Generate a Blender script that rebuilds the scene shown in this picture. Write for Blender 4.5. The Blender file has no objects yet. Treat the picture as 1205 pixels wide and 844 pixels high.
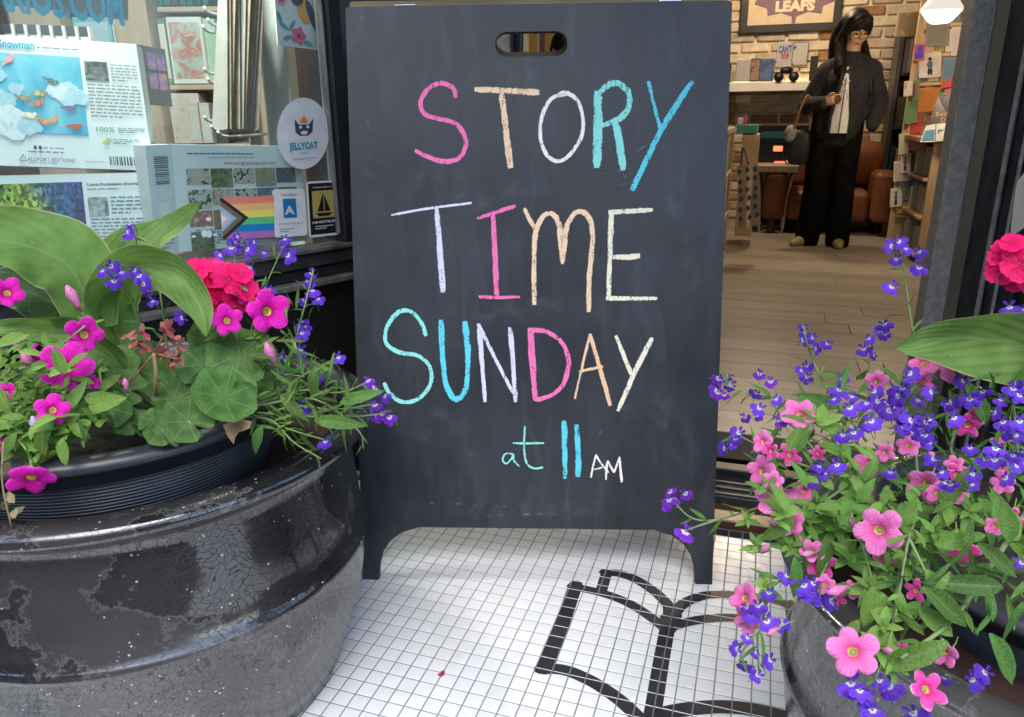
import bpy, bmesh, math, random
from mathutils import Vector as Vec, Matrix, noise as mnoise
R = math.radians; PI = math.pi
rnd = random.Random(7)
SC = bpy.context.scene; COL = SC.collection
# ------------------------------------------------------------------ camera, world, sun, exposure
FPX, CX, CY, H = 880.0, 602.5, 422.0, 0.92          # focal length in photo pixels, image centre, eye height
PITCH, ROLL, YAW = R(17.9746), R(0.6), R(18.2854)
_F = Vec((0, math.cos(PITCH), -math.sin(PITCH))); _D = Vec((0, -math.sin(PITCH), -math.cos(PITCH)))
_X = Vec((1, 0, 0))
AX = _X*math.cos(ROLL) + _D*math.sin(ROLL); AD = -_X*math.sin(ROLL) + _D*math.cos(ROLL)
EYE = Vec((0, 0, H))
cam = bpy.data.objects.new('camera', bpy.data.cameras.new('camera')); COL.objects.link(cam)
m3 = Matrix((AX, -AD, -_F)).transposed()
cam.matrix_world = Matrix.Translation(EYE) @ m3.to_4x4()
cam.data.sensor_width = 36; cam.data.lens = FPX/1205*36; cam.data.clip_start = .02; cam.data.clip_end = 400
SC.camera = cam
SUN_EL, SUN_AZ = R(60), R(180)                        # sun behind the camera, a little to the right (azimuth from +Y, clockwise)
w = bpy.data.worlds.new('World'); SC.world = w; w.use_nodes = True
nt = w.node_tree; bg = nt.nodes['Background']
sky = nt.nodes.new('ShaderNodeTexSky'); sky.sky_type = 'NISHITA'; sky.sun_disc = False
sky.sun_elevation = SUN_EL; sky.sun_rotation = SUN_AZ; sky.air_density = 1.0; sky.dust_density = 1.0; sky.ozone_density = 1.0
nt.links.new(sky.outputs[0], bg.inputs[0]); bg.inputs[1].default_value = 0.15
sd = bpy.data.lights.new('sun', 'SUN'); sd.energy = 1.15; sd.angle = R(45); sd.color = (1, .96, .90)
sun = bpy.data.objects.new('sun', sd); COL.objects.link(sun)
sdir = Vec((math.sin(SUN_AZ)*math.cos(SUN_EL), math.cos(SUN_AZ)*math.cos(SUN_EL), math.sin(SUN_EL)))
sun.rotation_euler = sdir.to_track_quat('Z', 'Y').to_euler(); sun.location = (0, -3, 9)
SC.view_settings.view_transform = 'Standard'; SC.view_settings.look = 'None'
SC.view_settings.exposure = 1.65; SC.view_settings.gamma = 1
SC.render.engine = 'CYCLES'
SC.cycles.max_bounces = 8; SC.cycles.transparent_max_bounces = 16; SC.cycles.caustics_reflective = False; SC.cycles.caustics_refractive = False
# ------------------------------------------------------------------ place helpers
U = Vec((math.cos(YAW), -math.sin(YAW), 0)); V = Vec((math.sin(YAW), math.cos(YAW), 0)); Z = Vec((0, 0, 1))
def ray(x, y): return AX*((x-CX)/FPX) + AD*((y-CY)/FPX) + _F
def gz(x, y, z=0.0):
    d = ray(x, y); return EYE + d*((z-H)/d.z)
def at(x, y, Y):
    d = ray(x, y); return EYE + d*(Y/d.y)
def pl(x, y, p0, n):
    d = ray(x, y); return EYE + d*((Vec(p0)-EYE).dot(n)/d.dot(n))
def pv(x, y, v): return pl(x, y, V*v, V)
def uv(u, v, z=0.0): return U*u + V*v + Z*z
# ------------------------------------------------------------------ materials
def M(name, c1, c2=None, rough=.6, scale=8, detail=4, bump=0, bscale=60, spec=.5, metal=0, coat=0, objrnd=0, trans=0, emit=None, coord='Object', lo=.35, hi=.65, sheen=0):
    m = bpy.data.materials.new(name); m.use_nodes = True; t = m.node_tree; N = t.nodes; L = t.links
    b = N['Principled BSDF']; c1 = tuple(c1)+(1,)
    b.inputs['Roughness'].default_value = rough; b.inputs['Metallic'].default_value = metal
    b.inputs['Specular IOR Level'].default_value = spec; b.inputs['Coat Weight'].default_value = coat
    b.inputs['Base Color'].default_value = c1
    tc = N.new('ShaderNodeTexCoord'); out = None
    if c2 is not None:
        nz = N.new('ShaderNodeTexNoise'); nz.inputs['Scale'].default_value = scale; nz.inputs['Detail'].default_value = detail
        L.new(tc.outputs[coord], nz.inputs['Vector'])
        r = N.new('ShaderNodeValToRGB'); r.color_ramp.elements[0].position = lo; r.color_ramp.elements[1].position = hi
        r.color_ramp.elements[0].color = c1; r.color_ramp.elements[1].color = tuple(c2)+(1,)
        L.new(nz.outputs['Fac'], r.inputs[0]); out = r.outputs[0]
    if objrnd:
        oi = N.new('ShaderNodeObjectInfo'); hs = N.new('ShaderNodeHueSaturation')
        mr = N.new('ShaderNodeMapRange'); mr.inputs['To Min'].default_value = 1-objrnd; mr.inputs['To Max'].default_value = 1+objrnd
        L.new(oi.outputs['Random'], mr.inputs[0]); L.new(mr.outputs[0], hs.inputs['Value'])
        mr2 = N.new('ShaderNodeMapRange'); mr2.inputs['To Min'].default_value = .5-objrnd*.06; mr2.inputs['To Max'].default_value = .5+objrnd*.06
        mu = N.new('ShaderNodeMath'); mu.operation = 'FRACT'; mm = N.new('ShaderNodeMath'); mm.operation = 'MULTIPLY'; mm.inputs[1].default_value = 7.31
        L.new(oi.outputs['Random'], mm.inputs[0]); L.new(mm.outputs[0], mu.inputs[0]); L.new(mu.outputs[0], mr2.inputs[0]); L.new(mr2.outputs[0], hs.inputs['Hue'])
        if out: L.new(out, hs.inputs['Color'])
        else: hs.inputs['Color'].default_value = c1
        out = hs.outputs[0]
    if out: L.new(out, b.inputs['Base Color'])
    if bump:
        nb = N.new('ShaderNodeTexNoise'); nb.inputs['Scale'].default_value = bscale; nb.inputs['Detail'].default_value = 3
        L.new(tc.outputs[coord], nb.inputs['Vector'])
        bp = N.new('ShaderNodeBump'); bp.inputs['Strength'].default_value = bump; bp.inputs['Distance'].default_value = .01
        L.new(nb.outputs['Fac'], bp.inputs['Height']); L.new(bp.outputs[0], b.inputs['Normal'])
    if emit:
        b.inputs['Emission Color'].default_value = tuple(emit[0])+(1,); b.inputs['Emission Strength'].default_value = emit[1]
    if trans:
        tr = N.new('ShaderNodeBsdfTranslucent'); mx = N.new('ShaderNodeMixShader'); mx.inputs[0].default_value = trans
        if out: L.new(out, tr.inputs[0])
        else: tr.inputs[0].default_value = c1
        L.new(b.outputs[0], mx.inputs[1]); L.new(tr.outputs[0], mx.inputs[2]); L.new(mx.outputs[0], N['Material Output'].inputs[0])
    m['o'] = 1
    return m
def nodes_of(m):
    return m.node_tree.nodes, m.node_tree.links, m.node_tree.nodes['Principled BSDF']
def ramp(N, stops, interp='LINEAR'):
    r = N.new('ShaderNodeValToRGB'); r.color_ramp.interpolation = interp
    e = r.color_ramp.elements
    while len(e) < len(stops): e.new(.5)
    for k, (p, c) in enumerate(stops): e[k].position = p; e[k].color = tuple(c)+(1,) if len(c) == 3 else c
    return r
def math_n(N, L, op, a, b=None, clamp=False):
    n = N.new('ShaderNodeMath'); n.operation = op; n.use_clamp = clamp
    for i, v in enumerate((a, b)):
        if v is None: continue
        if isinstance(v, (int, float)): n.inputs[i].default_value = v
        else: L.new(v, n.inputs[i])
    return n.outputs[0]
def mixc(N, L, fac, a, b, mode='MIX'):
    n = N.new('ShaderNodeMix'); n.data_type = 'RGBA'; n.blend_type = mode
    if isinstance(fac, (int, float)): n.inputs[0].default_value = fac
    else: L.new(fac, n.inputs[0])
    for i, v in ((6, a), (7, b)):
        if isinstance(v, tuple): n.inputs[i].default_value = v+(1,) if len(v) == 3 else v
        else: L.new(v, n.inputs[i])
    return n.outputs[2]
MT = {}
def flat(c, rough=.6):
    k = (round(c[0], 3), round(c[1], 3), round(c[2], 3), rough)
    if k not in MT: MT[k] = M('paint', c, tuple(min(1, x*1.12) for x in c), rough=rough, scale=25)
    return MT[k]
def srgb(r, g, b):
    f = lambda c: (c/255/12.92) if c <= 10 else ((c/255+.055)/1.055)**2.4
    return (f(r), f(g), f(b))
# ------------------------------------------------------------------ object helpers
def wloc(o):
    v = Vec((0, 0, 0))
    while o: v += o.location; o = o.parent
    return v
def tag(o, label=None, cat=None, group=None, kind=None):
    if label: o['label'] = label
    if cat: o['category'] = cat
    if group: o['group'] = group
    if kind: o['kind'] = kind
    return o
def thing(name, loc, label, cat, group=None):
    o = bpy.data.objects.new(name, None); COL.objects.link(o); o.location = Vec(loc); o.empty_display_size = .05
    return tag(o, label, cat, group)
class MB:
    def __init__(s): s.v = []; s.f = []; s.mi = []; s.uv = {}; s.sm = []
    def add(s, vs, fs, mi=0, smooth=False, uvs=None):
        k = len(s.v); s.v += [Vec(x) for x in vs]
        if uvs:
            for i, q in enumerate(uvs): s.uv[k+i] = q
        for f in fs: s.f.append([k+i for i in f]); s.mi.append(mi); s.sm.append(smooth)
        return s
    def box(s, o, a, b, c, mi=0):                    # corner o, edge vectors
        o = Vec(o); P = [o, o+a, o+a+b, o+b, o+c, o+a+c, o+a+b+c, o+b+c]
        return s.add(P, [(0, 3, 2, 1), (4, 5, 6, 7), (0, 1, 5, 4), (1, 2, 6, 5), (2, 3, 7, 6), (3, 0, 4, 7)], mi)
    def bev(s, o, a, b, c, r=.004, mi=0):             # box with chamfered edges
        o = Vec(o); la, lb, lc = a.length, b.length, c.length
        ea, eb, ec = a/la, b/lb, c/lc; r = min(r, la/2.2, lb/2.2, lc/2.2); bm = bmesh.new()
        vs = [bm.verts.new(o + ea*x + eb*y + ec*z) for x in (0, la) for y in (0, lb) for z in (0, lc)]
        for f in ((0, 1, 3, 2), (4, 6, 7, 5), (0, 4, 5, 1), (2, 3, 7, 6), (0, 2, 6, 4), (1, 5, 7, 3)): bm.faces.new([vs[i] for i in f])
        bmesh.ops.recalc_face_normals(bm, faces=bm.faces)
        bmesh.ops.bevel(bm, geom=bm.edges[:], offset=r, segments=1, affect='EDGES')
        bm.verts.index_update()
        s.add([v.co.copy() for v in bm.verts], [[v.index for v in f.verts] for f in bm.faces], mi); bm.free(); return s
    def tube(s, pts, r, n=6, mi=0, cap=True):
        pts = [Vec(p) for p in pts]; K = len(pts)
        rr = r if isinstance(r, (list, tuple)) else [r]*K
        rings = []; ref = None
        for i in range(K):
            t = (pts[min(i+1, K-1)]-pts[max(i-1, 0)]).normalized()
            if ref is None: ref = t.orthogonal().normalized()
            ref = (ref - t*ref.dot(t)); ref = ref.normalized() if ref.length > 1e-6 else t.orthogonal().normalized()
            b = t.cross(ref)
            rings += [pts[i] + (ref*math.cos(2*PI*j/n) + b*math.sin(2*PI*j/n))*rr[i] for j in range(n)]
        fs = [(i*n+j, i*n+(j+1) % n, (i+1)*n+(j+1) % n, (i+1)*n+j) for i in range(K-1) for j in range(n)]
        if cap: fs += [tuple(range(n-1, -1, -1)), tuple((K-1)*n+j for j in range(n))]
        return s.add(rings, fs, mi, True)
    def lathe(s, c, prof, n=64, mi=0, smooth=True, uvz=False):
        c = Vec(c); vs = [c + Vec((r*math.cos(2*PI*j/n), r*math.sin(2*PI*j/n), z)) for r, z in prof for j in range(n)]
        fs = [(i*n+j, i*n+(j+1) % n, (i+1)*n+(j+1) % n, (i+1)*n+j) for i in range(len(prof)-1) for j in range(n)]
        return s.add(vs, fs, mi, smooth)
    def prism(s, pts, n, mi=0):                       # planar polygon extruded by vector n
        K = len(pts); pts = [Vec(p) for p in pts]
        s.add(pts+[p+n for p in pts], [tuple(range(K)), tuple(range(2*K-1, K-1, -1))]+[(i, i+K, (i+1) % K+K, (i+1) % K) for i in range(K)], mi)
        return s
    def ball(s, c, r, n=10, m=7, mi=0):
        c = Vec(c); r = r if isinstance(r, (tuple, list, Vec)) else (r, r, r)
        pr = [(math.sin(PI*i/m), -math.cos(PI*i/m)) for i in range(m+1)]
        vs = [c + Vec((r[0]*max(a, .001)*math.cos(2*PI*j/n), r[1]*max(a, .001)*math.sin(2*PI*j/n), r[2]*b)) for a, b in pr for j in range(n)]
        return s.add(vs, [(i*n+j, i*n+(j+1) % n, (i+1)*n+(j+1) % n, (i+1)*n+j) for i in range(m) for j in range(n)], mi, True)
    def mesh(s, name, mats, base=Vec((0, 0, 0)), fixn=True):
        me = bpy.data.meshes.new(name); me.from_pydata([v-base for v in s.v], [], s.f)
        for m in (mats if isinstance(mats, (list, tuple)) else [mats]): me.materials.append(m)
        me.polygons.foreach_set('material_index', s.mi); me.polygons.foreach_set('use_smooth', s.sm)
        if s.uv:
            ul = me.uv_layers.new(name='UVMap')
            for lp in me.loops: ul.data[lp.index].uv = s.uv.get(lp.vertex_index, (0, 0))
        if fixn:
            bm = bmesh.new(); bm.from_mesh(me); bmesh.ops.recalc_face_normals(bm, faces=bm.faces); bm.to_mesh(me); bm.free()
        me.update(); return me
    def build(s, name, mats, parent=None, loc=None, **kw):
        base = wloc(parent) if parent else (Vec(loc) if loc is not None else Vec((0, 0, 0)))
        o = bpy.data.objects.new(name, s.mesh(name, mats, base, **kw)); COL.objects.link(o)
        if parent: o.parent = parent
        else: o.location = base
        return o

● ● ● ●

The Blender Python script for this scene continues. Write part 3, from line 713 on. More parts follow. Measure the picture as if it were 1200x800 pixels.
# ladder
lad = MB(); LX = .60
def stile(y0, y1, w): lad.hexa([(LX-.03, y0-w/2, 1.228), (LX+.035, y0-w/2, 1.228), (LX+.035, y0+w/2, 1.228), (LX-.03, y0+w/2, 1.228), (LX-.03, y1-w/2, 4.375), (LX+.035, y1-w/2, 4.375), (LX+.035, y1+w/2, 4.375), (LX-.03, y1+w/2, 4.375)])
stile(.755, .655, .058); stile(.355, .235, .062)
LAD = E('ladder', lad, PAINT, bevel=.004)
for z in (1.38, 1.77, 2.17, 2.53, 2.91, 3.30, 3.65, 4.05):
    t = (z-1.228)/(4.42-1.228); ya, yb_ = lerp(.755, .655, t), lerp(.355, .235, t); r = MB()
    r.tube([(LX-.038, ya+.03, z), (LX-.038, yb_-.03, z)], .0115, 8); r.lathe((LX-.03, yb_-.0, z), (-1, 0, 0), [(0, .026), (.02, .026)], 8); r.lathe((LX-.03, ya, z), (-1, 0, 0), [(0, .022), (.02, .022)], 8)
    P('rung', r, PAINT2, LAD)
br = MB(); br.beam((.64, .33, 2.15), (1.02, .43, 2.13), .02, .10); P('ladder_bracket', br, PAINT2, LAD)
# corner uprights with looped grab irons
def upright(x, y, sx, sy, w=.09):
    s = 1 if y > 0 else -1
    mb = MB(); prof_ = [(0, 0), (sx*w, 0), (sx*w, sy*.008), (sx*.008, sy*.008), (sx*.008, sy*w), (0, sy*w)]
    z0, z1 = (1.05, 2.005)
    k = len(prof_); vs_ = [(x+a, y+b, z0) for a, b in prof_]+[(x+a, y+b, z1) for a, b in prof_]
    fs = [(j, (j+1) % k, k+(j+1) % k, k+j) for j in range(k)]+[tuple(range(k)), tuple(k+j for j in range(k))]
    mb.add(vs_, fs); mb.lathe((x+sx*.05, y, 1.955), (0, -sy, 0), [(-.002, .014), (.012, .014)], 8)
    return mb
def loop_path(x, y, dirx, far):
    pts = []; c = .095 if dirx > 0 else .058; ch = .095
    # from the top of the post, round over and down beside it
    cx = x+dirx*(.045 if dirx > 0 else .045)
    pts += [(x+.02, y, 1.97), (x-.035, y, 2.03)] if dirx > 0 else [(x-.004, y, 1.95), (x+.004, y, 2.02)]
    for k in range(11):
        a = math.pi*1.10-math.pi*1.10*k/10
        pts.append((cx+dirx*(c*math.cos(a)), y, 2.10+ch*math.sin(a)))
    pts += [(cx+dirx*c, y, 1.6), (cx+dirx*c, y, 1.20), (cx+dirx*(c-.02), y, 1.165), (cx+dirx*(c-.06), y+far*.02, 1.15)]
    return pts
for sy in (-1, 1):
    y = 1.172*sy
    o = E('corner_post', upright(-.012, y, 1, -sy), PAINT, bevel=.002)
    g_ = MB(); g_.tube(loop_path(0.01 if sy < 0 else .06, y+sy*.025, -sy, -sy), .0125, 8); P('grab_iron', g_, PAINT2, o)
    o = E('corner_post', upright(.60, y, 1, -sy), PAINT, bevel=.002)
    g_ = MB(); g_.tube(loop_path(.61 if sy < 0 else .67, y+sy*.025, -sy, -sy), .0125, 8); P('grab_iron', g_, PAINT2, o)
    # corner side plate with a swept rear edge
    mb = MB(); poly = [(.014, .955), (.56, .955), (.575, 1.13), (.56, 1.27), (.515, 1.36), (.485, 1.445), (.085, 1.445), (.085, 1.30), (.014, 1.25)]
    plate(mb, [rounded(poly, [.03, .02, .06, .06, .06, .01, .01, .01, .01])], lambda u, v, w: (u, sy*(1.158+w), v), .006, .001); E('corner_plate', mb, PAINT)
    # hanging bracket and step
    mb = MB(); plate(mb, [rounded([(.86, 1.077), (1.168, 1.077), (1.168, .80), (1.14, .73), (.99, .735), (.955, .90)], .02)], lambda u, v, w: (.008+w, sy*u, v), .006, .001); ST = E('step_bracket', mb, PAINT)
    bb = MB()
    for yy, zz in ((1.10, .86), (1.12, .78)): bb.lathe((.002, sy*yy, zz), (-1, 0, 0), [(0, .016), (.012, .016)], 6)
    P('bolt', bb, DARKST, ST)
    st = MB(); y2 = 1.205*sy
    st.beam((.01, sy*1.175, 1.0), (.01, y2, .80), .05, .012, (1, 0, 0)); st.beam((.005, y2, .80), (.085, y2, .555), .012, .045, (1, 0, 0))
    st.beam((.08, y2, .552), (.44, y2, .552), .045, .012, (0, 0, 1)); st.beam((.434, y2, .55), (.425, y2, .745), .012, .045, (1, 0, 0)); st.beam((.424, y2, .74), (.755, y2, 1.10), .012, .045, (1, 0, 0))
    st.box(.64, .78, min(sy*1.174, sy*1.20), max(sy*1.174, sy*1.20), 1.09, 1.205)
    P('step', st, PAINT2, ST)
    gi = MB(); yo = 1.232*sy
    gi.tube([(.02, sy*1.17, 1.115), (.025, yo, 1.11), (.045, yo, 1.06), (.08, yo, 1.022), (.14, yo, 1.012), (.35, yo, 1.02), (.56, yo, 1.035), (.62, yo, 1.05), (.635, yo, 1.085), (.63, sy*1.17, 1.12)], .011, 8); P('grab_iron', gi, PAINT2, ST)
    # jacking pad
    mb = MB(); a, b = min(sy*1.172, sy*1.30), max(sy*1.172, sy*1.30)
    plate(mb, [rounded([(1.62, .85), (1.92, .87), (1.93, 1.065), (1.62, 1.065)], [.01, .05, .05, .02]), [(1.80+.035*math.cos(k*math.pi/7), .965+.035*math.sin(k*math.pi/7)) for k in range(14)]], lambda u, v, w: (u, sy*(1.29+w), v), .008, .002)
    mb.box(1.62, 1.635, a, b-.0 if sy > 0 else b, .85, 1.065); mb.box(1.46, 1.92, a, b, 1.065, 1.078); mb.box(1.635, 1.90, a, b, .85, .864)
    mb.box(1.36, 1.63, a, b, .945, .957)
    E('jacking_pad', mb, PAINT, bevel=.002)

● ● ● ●

AIM OF THE EXERCISE:
State the number of lines in these entries that include the string "this". Provide nothing beyond that number.

ANSWER TO THE EXERCISE:
2